**GOAL OF THE EXERCISE**
Your task is to transcribe, without alteration, the lines from the top of the material below through the line bearing "scene.camera = cam", inclusive.
● ● ● ● ●
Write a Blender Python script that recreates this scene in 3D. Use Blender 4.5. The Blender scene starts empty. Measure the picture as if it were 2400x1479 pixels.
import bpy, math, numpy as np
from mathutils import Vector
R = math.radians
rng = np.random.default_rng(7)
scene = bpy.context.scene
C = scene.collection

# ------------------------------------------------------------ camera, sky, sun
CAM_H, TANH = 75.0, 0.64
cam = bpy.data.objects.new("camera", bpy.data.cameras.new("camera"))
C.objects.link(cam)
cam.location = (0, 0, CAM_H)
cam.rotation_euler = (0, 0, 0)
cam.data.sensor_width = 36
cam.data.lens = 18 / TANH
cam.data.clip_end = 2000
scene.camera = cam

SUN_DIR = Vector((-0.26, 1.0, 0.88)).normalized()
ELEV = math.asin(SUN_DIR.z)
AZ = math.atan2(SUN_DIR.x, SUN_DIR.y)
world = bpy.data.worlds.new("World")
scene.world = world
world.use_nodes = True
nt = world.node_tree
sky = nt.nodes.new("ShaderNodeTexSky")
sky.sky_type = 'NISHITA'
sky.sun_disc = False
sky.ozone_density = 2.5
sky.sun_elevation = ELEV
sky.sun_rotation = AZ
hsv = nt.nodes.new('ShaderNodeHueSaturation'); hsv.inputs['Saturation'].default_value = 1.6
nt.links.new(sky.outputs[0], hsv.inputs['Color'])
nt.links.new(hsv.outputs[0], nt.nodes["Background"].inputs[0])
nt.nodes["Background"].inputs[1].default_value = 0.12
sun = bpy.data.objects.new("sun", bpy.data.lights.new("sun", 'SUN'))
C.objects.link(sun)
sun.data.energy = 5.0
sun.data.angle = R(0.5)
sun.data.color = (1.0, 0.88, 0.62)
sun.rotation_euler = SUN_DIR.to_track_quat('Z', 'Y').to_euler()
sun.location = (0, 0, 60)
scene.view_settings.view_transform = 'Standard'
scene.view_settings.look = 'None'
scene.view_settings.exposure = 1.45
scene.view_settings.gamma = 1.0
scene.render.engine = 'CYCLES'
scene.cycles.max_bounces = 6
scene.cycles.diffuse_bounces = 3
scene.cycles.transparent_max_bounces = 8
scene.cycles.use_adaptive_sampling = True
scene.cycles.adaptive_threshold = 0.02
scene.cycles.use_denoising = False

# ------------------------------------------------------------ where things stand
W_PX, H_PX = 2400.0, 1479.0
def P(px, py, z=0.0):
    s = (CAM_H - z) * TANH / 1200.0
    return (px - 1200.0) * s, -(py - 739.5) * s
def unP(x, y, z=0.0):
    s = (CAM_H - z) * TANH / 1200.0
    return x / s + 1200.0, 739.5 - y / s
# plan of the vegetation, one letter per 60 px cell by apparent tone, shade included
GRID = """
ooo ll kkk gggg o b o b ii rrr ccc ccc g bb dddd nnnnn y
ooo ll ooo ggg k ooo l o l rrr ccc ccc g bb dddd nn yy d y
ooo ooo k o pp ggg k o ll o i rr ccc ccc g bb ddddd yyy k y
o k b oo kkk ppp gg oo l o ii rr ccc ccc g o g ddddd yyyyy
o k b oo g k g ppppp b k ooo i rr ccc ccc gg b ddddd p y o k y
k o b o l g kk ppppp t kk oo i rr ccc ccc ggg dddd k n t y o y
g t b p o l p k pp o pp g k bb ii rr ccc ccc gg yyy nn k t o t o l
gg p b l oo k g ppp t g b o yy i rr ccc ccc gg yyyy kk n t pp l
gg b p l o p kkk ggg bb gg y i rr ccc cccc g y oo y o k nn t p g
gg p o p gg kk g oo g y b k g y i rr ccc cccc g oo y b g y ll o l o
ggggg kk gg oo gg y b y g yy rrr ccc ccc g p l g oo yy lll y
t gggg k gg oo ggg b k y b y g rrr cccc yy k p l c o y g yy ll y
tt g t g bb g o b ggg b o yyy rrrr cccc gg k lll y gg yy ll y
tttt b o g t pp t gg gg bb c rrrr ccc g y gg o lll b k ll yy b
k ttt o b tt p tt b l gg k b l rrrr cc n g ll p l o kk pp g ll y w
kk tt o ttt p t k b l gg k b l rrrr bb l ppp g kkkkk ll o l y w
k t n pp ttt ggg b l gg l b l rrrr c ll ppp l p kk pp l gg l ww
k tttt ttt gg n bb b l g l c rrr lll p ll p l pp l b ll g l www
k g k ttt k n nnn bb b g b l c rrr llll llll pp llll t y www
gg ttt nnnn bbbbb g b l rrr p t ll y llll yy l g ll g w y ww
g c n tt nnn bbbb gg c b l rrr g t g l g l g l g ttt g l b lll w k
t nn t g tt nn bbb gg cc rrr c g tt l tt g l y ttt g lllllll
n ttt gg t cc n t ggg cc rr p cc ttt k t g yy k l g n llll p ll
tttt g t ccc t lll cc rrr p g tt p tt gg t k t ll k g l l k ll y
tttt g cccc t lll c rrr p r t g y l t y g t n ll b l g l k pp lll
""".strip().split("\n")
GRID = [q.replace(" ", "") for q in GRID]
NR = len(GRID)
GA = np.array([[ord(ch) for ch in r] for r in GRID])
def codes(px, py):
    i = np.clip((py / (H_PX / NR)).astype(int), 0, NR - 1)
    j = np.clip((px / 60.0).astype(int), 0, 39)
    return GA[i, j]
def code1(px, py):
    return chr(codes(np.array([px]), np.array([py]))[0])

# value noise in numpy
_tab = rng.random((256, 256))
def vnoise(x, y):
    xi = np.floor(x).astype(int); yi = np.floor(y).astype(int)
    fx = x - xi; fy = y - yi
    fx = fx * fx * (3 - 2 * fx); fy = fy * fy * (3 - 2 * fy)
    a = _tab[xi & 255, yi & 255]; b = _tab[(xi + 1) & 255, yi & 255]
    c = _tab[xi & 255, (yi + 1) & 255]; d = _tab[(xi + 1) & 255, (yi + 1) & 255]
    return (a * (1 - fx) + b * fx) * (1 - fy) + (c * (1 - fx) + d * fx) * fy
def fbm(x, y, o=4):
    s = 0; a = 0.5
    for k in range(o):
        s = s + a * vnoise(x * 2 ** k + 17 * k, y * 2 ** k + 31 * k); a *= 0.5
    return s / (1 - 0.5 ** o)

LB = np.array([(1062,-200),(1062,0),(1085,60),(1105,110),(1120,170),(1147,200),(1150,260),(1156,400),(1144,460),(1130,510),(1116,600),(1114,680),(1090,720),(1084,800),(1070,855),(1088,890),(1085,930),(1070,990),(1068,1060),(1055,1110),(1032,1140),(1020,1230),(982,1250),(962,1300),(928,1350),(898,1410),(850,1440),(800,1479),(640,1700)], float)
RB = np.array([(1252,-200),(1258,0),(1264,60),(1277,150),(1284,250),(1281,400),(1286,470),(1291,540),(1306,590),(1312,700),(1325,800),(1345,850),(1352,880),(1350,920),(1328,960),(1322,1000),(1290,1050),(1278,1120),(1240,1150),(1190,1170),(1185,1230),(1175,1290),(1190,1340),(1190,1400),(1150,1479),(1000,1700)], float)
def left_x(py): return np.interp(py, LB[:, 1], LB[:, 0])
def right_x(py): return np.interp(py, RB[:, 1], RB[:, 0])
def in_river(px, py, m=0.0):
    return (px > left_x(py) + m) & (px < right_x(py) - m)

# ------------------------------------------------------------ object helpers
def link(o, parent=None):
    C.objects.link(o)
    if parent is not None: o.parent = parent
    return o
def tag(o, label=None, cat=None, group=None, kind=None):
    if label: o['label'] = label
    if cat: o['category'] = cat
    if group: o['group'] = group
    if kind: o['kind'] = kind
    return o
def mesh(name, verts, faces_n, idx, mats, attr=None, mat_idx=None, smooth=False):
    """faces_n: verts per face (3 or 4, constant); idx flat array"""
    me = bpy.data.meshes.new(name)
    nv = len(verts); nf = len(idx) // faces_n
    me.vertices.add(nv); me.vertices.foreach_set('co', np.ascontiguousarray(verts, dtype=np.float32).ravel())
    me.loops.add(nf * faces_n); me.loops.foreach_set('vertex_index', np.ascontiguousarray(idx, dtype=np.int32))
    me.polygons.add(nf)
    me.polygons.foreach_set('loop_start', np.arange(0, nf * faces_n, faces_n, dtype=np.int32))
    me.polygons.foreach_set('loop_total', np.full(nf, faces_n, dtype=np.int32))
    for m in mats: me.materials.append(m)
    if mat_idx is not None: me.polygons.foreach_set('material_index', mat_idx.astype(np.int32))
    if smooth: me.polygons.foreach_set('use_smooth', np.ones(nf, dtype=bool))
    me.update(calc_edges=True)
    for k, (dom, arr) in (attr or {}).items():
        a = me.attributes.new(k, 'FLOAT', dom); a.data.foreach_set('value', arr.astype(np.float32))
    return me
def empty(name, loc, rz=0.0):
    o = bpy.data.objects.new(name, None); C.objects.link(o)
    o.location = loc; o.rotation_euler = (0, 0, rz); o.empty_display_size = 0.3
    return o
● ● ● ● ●
**THE RESPONSE**
Write a Blender Python script that recreates this scene in 3D. Use Blender 4.5. The Blender scene starts empty. Measure the picture as if it were 2400x1479 pixels.
import bpy, math, numpy as np
from mathutils import Vector
R = math.radians
rng = np.random.default_rng(7)
scene = bpy.context.scene
C = scene.collection

# ------------------------------------------------------------ camera, sky, sun
CAM_H, TANH = 75.0, 0.64
cam = bpy.data.objects.new("camera", bpy.data.cameras.new("camera"))
C.objects.link(cam)
cam.location = (0, 0, CAM_H)
cam.rotation_euler = (0, 0, 0)
cam.data.sensor_width = 36
cam.data.lens = 18 / TANH
cam.data.clip_end = 2000
scene.camera = cam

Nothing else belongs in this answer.